GOAL OF THE EXERCISE:
Word for word, restate the lines from the start of the data below through the line containing "R = math.radians".

DATA LINES:
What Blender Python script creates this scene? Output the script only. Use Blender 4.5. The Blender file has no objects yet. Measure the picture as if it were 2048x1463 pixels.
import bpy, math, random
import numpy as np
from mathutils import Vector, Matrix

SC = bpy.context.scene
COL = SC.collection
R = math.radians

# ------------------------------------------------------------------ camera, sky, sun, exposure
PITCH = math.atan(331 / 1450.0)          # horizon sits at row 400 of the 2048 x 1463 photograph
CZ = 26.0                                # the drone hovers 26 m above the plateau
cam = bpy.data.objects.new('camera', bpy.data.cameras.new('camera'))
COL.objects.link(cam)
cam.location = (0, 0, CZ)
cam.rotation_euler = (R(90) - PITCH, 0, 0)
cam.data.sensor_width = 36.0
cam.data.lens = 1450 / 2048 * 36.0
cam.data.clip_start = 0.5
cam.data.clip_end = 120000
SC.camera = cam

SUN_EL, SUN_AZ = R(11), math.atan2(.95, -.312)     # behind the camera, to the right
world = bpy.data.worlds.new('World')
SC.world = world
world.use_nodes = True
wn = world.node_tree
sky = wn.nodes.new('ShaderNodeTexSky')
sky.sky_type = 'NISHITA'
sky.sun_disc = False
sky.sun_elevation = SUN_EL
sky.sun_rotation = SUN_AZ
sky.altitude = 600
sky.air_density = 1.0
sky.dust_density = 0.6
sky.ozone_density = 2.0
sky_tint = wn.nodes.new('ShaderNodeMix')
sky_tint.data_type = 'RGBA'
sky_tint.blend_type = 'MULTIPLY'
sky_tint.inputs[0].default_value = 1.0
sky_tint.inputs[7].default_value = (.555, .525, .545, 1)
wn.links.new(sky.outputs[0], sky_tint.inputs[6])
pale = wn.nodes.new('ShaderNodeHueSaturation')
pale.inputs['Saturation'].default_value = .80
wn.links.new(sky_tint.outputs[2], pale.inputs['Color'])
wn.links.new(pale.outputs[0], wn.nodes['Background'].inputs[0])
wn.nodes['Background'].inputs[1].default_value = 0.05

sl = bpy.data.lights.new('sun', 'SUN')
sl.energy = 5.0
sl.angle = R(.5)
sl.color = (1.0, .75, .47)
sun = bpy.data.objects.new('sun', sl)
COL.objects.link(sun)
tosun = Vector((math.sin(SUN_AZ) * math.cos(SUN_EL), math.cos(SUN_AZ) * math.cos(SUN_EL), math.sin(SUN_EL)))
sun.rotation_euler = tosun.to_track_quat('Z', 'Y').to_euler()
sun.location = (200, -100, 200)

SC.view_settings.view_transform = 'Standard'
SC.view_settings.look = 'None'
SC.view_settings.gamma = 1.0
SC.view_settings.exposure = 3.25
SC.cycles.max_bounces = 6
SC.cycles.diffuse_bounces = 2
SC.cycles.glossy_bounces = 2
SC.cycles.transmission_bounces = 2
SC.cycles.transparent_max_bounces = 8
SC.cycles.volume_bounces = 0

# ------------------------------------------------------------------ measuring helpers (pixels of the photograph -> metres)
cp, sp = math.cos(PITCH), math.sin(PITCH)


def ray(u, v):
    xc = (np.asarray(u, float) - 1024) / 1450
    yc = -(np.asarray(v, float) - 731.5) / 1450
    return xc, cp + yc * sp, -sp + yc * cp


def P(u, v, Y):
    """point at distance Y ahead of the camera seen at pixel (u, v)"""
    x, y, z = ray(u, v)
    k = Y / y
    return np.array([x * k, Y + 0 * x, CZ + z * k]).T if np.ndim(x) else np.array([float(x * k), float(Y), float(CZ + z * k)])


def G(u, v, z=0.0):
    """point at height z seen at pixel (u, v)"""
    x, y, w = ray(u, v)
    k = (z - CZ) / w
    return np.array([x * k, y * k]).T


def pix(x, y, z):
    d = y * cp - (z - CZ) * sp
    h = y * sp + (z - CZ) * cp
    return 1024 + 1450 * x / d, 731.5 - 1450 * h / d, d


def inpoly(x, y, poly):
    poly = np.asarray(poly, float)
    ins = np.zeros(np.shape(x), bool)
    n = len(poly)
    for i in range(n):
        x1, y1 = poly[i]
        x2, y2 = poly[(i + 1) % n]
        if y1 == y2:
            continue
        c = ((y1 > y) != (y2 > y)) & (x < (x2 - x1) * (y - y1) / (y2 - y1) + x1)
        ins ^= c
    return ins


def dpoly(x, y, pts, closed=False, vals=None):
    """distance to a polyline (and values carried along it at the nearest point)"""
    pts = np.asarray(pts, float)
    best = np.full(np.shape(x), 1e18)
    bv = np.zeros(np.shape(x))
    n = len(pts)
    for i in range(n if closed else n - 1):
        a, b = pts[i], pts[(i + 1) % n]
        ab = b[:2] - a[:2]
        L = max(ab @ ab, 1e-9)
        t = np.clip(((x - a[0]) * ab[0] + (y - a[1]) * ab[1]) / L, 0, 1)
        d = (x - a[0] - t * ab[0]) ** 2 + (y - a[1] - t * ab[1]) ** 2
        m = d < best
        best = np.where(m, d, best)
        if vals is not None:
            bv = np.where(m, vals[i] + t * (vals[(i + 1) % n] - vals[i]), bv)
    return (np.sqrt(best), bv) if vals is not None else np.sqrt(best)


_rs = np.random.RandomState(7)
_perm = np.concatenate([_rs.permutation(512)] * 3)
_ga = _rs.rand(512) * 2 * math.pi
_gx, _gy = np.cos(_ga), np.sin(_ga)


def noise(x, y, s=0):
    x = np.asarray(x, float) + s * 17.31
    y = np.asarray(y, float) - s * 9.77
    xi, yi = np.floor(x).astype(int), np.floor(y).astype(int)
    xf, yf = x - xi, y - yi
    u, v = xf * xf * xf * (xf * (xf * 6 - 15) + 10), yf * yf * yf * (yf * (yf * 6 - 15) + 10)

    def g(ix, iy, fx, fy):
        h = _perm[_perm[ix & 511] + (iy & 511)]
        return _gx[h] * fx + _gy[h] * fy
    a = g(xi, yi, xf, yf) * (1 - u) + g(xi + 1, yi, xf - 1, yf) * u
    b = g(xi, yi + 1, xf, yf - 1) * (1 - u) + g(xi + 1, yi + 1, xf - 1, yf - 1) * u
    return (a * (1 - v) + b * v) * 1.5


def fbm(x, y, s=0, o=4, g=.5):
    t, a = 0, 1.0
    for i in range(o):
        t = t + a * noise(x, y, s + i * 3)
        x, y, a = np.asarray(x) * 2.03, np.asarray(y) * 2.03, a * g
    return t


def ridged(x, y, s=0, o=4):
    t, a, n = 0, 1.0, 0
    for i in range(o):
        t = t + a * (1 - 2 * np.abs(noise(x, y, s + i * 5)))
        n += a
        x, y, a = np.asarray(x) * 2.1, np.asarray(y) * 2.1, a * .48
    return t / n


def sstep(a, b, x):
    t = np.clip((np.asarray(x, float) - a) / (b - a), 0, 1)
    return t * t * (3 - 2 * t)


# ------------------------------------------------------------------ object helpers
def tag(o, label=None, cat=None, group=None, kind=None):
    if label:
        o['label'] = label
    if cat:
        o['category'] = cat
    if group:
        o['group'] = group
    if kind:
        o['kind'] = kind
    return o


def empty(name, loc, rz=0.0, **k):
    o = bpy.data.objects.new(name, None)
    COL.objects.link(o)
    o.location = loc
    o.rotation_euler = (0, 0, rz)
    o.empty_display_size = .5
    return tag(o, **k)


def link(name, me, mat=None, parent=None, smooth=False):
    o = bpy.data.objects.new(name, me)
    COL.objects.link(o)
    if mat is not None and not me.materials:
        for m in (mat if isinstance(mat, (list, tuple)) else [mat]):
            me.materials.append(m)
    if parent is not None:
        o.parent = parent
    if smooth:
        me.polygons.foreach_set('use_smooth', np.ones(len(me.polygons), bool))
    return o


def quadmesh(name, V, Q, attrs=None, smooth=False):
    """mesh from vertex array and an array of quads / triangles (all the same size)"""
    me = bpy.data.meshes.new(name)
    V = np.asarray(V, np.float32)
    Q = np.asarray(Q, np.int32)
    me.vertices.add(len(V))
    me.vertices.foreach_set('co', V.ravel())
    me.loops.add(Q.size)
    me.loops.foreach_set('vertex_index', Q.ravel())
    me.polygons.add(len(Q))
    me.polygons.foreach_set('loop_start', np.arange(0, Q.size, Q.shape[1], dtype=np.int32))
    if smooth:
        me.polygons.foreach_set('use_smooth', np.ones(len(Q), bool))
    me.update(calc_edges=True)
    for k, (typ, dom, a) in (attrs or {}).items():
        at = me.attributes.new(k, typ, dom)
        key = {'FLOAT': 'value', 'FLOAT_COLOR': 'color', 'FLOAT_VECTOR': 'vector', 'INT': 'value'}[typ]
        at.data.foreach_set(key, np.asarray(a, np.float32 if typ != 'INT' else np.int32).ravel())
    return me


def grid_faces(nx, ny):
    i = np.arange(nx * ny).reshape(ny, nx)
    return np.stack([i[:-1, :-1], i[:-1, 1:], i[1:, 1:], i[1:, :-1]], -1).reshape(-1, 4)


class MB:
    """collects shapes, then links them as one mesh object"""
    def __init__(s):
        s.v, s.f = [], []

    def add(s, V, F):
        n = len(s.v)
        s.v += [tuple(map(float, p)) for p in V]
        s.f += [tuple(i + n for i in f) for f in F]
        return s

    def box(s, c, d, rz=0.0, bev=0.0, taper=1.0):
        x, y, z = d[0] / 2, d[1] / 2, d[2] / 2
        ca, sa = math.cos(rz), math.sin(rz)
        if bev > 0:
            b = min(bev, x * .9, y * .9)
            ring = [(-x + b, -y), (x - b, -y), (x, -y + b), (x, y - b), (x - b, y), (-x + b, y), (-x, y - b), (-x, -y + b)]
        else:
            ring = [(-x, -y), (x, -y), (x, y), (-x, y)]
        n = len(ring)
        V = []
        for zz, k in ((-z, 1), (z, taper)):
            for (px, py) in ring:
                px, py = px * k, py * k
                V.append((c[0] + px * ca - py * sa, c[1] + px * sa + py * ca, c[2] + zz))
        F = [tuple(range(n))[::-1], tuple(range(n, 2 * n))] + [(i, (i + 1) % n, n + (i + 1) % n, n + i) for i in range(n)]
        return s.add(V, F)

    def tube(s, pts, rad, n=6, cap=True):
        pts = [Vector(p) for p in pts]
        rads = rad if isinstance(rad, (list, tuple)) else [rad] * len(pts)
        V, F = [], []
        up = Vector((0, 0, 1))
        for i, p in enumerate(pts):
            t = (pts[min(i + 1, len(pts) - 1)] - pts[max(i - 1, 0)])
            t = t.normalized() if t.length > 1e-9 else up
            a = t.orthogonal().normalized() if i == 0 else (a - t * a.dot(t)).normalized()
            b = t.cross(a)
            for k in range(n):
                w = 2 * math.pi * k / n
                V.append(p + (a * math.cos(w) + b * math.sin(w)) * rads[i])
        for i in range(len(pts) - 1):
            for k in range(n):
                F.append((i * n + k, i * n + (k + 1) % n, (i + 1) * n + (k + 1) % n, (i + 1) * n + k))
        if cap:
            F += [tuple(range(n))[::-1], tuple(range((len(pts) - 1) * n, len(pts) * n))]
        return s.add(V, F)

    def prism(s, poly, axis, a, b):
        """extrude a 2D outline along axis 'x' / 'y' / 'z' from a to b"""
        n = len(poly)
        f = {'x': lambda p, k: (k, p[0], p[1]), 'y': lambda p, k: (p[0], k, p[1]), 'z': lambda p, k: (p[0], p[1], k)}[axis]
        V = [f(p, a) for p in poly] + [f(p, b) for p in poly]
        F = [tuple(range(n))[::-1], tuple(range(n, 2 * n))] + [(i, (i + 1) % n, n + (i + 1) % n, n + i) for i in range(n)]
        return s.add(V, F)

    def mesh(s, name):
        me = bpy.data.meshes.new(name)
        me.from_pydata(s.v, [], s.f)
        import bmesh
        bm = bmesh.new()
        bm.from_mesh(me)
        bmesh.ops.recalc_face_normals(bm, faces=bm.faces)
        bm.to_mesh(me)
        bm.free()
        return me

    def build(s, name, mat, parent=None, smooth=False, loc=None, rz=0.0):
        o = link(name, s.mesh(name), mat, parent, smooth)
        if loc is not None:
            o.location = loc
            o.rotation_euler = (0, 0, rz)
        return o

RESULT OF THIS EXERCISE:
What Blender Python script creates this scene? Output the script only. Use Blender 4.5. The Blender file has no objects yet. Measure the picture as if it were 2048x1463 pixels.
import bpy, math, random
import numpy as np
from mathutils import Vector, Matrix

SC = bpy.context.scene
COL = SC.collection
R = math.radians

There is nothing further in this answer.